■ **Information supplied**
--- start ---

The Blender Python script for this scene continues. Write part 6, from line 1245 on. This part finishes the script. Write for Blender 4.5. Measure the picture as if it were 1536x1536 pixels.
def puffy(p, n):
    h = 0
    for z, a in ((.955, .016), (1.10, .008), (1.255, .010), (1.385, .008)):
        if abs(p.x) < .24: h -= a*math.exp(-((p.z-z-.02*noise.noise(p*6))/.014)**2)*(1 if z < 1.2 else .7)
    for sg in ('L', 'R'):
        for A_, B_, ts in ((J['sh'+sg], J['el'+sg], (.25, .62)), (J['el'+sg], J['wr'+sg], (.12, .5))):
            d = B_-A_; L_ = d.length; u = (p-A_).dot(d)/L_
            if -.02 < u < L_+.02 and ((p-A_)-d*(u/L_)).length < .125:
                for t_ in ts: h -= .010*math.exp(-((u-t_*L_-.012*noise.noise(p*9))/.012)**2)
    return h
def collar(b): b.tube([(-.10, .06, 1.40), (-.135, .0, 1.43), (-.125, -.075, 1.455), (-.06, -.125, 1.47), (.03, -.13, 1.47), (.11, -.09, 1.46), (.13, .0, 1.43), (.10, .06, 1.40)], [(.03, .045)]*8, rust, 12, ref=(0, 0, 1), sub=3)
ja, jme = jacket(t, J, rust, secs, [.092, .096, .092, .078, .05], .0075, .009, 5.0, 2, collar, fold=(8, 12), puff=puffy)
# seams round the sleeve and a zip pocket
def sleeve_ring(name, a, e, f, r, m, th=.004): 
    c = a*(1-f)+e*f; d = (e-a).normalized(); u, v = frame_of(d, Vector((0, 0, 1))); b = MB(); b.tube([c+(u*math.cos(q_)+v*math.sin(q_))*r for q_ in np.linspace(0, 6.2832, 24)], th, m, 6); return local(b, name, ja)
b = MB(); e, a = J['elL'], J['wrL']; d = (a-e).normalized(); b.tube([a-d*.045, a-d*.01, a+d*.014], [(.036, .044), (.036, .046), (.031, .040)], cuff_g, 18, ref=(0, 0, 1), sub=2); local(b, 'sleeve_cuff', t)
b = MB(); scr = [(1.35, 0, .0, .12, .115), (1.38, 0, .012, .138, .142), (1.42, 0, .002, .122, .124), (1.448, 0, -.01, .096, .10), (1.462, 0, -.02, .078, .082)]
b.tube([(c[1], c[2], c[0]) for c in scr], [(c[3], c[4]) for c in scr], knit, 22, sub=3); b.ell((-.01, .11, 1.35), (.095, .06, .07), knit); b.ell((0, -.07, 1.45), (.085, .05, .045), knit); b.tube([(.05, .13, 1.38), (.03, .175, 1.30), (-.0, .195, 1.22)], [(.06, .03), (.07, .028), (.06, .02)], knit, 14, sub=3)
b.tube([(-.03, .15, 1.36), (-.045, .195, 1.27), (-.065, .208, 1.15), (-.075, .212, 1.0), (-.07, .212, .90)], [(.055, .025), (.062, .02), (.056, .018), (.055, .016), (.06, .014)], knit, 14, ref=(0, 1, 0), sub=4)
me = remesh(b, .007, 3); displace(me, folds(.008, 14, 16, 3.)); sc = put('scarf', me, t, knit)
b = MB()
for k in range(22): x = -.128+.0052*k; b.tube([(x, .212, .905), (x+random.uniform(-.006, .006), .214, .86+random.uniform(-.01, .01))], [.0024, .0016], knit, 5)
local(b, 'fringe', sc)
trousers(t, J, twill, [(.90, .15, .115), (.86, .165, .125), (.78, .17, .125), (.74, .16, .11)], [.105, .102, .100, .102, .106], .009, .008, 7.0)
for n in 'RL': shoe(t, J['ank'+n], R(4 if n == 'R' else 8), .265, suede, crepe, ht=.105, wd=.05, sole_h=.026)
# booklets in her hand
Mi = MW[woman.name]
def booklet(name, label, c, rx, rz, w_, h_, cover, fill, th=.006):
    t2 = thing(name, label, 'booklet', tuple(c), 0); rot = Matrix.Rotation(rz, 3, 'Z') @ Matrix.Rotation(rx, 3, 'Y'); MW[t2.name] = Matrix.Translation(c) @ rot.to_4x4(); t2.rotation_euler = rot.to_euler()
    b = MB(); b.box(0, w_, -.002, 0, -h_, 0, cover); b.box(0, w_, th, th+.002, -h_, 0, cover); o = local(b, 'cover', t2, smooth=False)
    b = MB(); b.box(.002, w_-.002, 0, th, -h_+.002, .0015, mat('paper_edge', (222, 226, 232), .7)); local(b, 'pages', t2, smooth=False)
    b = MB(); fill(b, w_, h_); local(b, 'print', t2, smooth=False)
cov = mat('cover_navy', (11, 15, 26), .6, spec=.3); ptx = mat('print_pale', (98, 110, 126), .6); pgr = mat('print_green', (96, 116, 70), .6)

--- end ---

Give back each line above precisely as it stands.

■ **Result of the task**
The Blender Python script for this scene continues. Write part 6, from line 1245 on. This part finishes the script. Write for Blender 4.5. Measure the picture as if it were 1536x1536 pixels.
def puffy(p, n):
    h = 0
    for z, a in ((.955, .016), (1.10, .008), (1.255, .010), (1.385, .008)):
        if abs(p.x) < .24: h -= a*math.exp(-((p.z-z-.02*noise.noise(p*6))/.014)**2)*(1 if z < 1.2 else .7)
    for sg in ('L', 'R'):
        for A_, B_, ts in ((J['sh'+sg], J['el'+sg], (.25, .62)), (J['el'+sg], J['wr'+sg], (.12, .5))):
            d = B_-A_; L_ = d.length; u = (p-A_).dot(d)/L_
            if -.02 < u < L_+.02 and ((p-A_)-d*(u/L_)).length < .125:
                for t_ in ts: h -= .010*math.exp(-((u-t_*L_-.012*noise.noise(p*9))/.012)**2)
    return h
def collar(b): b.tube([(-.10, .06, 1.40), (-.135, .0, 1.43), (-.125, -.075, 1.455), (-.06, -.125, 1.47), (.03, -.13, 1.47), (.11, -.09, 1.46), (.13, .0, 1.43), (.10, .06, 1.40)], [(.03, .045)]*8, rust, 12, ref=(0, 0, 1), sub=3)
ja, jme = jacket(t, J, rust, secs, [.092, .096, .092, .078, .05], .0075, .009, 5.0, 2, collar, fold=(8, 12), puff=puffy)
# seams round the sleeve and a zip pocket
def sleeve_ring(name, a, e, f, r, m, th=.004): 
    c = a*(1-f)+e*f; d = (e-a).normalized(); u, v = frame_of(d, Vector((0, 0, 1))); b = MB(); b.tube([c+(u*math.cos(q_)+v*math.sin(q_))*r for q_ in np.linspace(0, 6.2832, 24)], th, m, 6); return local(b, name, ja)
b = MB(); e, a = J['elL'], J['wrL']; d = (a-e).normalized(); b.tube([a-d*.045, a-d*.01, a+d*.014], [(.036, .044), (.036, .046), (.031, .040)], cuff_g, 18, ref=(0, 0, 1), sub=2); local(b, 'sleeve_cuff', t)
b = MB(); scr = [(1.35, 0, .0, .12, .115), (1.38, 0, .012, .138, .142), (1.42, 0, .002, .122, .124), (1.448, 0, -.01, .096, .10), (1.462, 0, -.02, .078, .082)]
b.tube([(c[1], c[2], c[0]) for c in scr], [(c[3], c[4]) for c in scr], knit, 22, sub=3); b.ell((-.01, .11, 1.35), (.095, .06, .07), knit); b.ell((0, -.07, 1.45), (.085, .05, .045), knit); b.tube([(.05, .13, 1.38), (.03, .175, 1.30), (-.0, .195, 1.22)], [(.06, .03), (.07, .028), (.06, .02)], knit, 14, sub=3)
b.tube([(-.03, .15, 1.36), (-.045, .195, 1.27), (-.065, .208, 1.15), (-.075, .212, 1.0), (-.07, .212, .90)], [(.055, .025), (.062, .02), (.056, .018), (.055, .016), (.06, .014)], knit, 14, ref=(0, 1, 0), sub=4)
me = remesh(b, .007, 3); displace(me, folds(.008, 14, 16, 3.)); sc = put('scarf', me, t, knit)
b = MB()
for k in range(22): x = -.128+.0052*k; b.tube([(x, .212, .905), (x+random.uniform(-.006, .006), .214, .86+random.uniform(-.01, .01))], [.0024, .0016], knit, 5)
local(b, 'fringe', sc)
trousers(t, J, twill, [(.90, .15, .115), (.86, .165, .125), (.78, .17, .125), (.74, .16, .11)], [.105, .102, .100, .102, .106], .009, .008, 7.0)
for n in 'RL': shoe(t, J['ank'+n], R(4 if n == 'R' else 8), .265, suede, crepe, ht=.105, wd=.05, sole_h=.026)
# booklets in her hand
Mi = MW[woman.name]
def booklet(name, label, c, rx, rz, w_, h_, cover, fill, th=.006):
    t2 = thing(name, label, 'booklet', tuple(c), 0); rot = Matrix.Rotation(rz, 3, 'Z') @ Matrix.Rotation(rx, 3, 'Y'); MW[t2.name] = Matrix.Translation(c) @ rot.to_4x4(); t2.rotation_euler = rot.to_euler()
    b = MB(); b.box(0, w_, -.002, 0, -h_, 0, cover); b.box(0, w_, th, th+.002, -h_, 0, cover); o = local(b, 'cover', t2, smooth=False)
    b = MB(); b.box(.002, w_-.002, 0, th, -h_+.002, .0015, mat('paper_edge', (222, 226, 232), .7)); local(b, 'pages', t2, smooth=False)
    b = MB(); fill(b, w_, h_); local(b, 'print', t2, smooth=False)
cov = mat('cover_navy', (11, 15, 26), .6, spec=.3); ptx = mat('print_pale', (98, 110, 126), .6); pgr = mat('print_green', (96, 116, 70), .6)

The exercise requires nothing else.